**COLLECTED DATA:**
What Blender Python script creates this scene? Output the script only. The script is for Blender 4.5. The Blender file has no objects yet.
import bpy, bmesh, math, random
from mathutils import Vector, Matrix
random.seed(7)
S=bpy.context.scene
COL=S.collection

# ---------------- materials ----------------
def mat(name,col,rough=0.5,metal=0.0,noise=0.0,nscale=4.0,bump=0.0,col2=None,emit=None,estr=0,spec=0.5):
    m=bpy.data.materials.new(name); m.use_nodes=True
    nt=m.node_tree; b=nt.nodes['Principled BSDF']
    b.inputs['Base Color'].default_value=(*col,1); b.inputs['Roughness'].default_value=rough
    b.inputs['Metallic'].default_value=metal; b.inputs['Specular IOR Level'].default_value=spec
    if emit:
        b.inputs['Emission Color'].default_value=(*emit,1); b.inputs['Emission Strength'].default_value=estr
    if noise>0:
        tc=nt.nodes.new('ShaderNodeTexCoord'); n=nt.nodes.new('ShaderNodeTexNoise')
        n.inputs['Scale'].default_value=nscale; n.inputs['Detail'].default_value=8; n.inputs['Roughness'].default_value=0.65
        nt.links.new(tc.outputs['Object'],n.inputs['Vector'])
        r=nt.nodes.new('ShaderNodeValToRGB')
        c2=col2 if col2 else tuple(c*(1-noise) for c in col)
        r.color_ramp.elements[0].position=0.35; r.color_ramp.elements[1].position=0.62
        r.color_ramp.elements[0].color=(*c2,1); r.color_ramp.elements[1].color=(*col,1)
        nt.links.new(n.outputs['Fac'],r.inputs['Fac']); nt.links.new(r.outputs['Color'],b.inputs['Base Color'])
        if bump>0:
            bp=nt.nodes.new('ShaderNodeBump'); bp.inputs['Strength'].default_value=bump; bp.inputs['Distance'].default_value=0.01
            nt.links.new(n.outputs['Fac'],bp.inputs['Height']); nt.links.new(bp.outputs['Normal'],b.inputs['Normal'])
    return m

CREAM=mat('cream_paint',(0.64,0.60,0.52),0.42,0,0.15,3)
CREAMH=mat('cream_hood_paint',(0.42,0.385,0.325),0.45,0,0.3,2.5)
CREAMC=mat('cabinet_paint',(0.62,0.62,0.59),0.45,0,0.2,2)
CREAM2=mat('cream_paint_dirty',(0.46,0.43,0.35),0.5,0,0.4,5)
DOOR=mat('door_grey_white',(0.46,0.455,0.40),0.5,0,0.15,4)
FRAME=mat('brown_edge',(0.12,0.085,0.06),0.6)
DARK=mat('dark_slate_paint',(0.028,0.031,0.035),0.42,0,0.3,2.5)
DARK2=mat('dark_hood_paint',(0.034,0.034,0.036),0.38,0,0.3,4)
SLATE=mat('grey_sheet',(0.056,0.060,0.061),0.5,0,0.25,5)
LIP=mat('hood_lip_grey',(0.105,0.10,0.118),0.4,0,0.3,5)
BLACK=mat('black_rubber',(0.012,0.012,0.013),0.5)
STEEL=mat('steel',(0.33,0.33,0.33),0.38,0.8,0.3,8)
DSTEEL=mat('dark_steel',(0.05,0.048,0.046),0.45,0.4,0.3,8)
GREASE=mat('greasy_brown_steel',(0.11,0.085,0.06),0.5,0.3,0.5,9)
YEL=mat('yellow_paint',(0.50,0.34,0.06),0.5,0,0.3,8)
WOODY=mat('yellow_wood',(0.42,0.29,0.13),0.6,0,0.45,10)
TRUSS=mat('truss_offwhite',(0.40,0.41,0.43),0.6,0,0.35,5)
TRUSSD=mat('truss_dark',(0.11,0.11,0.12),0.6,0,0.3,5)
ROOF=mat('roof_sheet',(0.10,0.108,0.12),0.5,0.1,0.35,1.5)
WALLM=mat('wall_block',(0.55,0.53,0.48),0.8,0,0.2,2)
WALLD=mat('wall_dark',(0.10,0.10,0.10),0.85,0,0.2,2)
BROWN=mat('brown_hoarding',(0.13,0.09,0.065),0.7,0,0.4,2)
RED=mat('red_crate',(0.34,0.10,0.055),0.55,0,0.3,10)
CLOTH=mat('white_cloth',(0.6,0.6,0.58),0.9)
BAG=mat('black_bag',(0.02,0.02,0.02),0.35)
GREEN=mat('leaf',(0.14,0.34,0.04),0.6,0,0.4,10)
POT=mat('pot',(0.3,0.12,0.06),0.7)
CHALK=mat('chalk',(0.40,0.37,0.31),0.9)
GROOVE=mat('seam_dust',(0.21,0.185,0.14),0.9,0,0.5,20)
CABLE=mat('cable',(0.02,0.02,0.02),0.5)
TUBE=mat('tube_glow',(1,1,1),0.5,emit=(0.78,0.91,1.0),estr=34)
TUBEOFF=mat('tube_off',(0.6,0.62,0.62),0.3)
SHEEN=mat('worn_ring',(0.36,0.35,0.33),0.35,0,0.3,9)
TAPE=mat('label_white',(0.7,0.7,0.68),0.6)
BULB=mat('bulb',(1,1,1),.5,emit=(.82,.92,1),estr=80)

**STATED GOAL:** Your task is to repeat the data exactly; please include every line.

**TASK RESPONSE:**
What Blender Python script creates this scene? Output the script only. The script is for Blender 4.5. The Blender file has no objects yet.
import bpy, bmesh, math, random
from mathutils import Vector, Matrix
random.seed(7)
S=bpy.context.scene
COL=S.collection

# ---------------- materials ----------------
def mat(name,col,rough=0.5,metal=0.0,noise=0.0,nscale=4.0,bump=0.0,col2=None,emit=None,estr=0,spec=0.5):
    m=bpy.data.materials.new(name); m.use_nodes=True
    nt=m.node_tree; b=nt.nodes['Principled BSDF']
    b.inputs['Base Color'].default_value=(*col,1); b.inputs['Roughness'].default_value=rough
    b.inputs['Metallic'].default_value=metal; b.inputs['Specular IOR Level'].default_value=spec
    if emit:
        b.inputs['Emission Color'].default_value=(*emit,1); b.inputs['Emission Strength'].default_value=estr
    if noise>0:
        tc=nt.nodes.new('ShaderNodeTexCoord'); n=nt.nodes.new('ShaderNodeTexNoise')
        n.inputs['Scale'].default_value=nscale; n.inputs['Detail'].default_value=8; n.inputs['Roughness'].default_value=0.65
        nt.links.new(tc.outputs['Object'],n.inputs['Vector'])
        r=nt.nodes.new('ShaderNodeValToRGB')
        c2=col2 if col2 else tuple(c*(1-noise) for c in col)
        r.color_ramp.elements[0].position=0.35; r.color_ramp.elements[1].position=0.62
        r.color_ramp.elements[0].color=(*c2,1); r.color_ramp.elements[1].color=(*col,1)
        nt.links.new(n.outputs['Fac'],r.inputs['Fac']); nt.links.new(r.outputs['Color'],b.inputs['Base Color'])
        if bump>0:
            bp=nt.nodes.new('ShaderNodeBump'); bp.inputs['Strength'].default_value=bump; bp.inputs['Distance'].default_value=0.01
            nt.links.new(n.outputs['Fac'],bp.inputs['Height']); nt.links.new(bp.outputs['Normal'],b.inputs['Normal'])
    return m

CREAM=mat('cream_paint',(0.64,0.60,0.52),0.42,0,0.15,3)
CREAMH=mat('cream_hood_paint',(0.42,0.385,0.325),0.45,0,0.3,2.5)
CREAMC=mat('cabinet_paint',(0.62,0.62,0.59),0.45,0,0.2,2)
CREAM2=mat('cream_paint_dirty',(0.46,0.43,0.35),0.5,0,0.4,5)
DOOR=mat('door_grey_white',(0.46,0.455,0.40),0.5,0,0.15,4)
FRAME=mat('brown_edge',(0.12,0.085,0.06),0.6)
DARK=mat('dark_slate_paint',(0.028,0.031,0.035),0.42,0,0.3,2.5)
DARK2=mat('dark_hood_paint',(0.034,0.034,0.036),0.38,0,0.3,4)
SLATE=mat('grey_sheet',(0.056,0.060,0.061),0.5,0,0.25,5)
LIP=mat('hood_lip_grey',(0.105,0.10,0.118),0.4,0,0.3,5)
BLACK=mat('black_rubber',(0.012,0.012,0.013),0.5)
STEEL=mat('steel',(0.33,0.33,0.33),0.38,0.8,0.3,8)
DSTEEL=mat('dark_steel',(0.05,0.048,0.046),0.45,0.4,0.3,8)
GREASE=mat('greasy_brown_steel',(0.11,0.085,0.06),0.5,0.3,0.5,9)
YEL=mat('yellow_paint',(0.50,0.34,0.06),0.5,0,0.3,8)
WOODY=mat('yellow_wood',(0.42,0.29,0.13),0.6,0,0.45,10)
TRUSS=mat('truss_offwhite',(0.40,0.41,0.43),0.6,0,0.35,5)
TRUSSD=mat('truss_dark',(0.11,0.11,0.12),0.6,0,0.3,5)
ROOF=mat('roof_sheet',(0.10,0.108,0.12),0.5,0.1,0.35,1.5)
WALLM=mat('wall_block',(0.55,0.53,0.48),0.8,0,0.2,2)
WALLD=mat('wall_dark',(0.10,0.10,0.10),0.85,0,0.2,2)
BROWN=mat('brown_hoarding',(0.13,0.09,0.065),0.7,0,0.4,2)
RED=mat('red_crate',(0.34,0.10,0.055),0.55,0,0.3,10)
CLOTH=mat('white_cloth',(0.6,0.6,0.58),0.9)
BAG=mat('black_bag',(0.02,0.02,0.02),0.35)
GREEN=mat('leaf',(0.14,0.34,0.04),0.6,0,0.4,10)
POT=mat('pot',(0.3,0.12,0.06),0.7)
CHALK=mat('chalk',(0.40,0.37,0.31),0.9)
GROOVE=mat('seam_dust',(0.21,0.185,0.14),0.9,0,0.5,20)
CABLE=mat('cable',(0.02,0.02,0.02),0.5)
TUBE=mat('tube_glow',(1,1,1),0.5,emit=(0.78,0.91,1.0),estr=34)
TUBEOFF=mat('tube_off',(0.6,0.62,0.62),0.3)
SHEEN=mat('worn_ring',(0.36,0.35,0.33),0.35,0,0.3,9)
TAPE=mat('label_white',(0.7,0.7,0.68),0.6)
BULB=mat('bulb',(1,1,1),.5,emit=(.82,.92,1),estr=80)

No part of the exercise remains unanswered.